Thrilled to the May artist-in-residence at Homestead National Historical Park out on the prairies of Nebraska. I’ll be creating a quilt comprising archival imagery printed on cotton, profiling and bringing visibility to women homesteaders who are often left out of historical narrative. Looking forward to researching some incredible folks like Lucretia Marshbanks and Mary Forgal Lowell.
A huge thank you to editor Yiorgos Anagnostou and interviewer Artemis Leontis for the profile in Ergon, a magazine highlighting the Greek diaspora in American through arts and letters.
You can read the piece here.
It’s a pleasure to be a part of the Newcomb’s group exhibition Unthinkable Imagination: A Creative Response to the Juvenile Justice Crisis. It’s been an honor to work alongside 20+ other artists, creating a piece in response to a respective oral history with a formerly incarcerated young person in New Orleans. My large scale photograph printed on aluminum is accompanied by a vocal track artist Renee Benson created to sing with my piece.
Opening Reception at Newcomb Art Museum of Tulane University
Saturday January 21, 2023, 2-6:30 pm
I’m greatly appreciative to have received research funding from the Frison Institute as well as the Slater Fund for Linguistic Anthropology. These grants will fund my research in Superior, Wyoming as I dig into the town’s cultural and labor heritage through the interpretative signage at the former United Mine Workers of America union hall while conducting oral histories of community members.
Under the Shade I Flourish has an opening reception free and open to the public on September 15 from 5:30 to 7:30pm at the Berry Biodiversity Conservation Center. The exhibition includes photography, video, interviews, and collected sound from conservation educational sites in Belize’s Cayo and Stan Creek regions. This multimedia installation explores and documents the crucial conservation practices developed over the past 40 years.
I am incredibly thrilled to be a member of the upcoming Democracy Lab cohort, a year-long academic, interdisciplinary and intergenerational project of the Wyoming Institute for Humanities and Research. There is a crucial role that the arts and humanities bring to a healthy community and democratic society, excited to be in community while strengthening best practices for my community-rooted work.
I just spent a week in Northeastern Pennsylvania with University of Maryland’s anthropology professor Paul Shackel, interviewing and filming Latinx community leaders in the region to bring their voices and lived experiences into The Anthracite Heritage Museum. This work will be launched as an online exhibition winter 2022.
As a deep public lands enthusiast, I am thrilled to be the inaugural artist-in-residence at the Bureau of Land Management’s Alabama Hills National Scenic Area in the California wilderness this month. I will be creating an online audio and visual guide to the layered uses of the land through time, utilizing photogrammetry of objects and land features and centering the voices of local stewards and community members.
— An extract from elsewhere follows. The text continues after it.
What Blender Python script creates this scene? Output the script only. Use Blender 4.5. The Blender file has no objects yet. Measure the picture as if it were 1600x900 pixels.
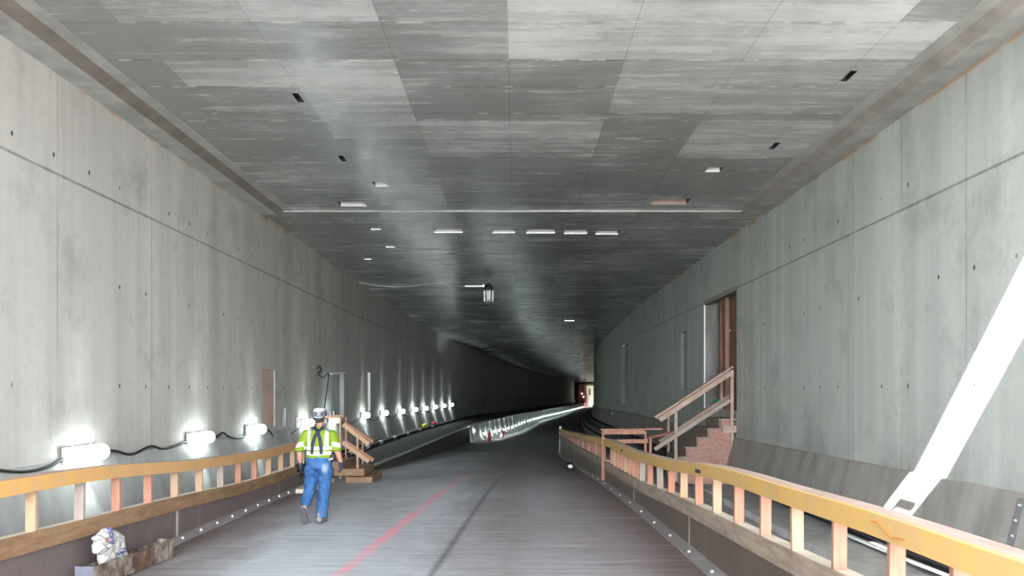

What a treat to be welcomed on as the newest board member of the Laramie Public Art Coalition. I’m incredibly excited to work in service to my new community through the arts.
Thanks to the American Heritage Center for funding my spring mapping and oral history project—Elected Roles: Visualizing (Under)Representation of Women in Wyoming Politics—centering around the women who have historically held elected roles in the state, and visualizing the deep, continued underrepresentation of women in those roles. Looking super forward to digging through their suffrage archives and exploring the women who broke a whole lot of structural barriers to be elected in the first state that gave women the right to vote. The mapping project comprising archival materials will be accompanied by oral histories of women holding office today, so we can learn from their lived experience as to why women are so deeply underrepresented in elected roles in The Equality State.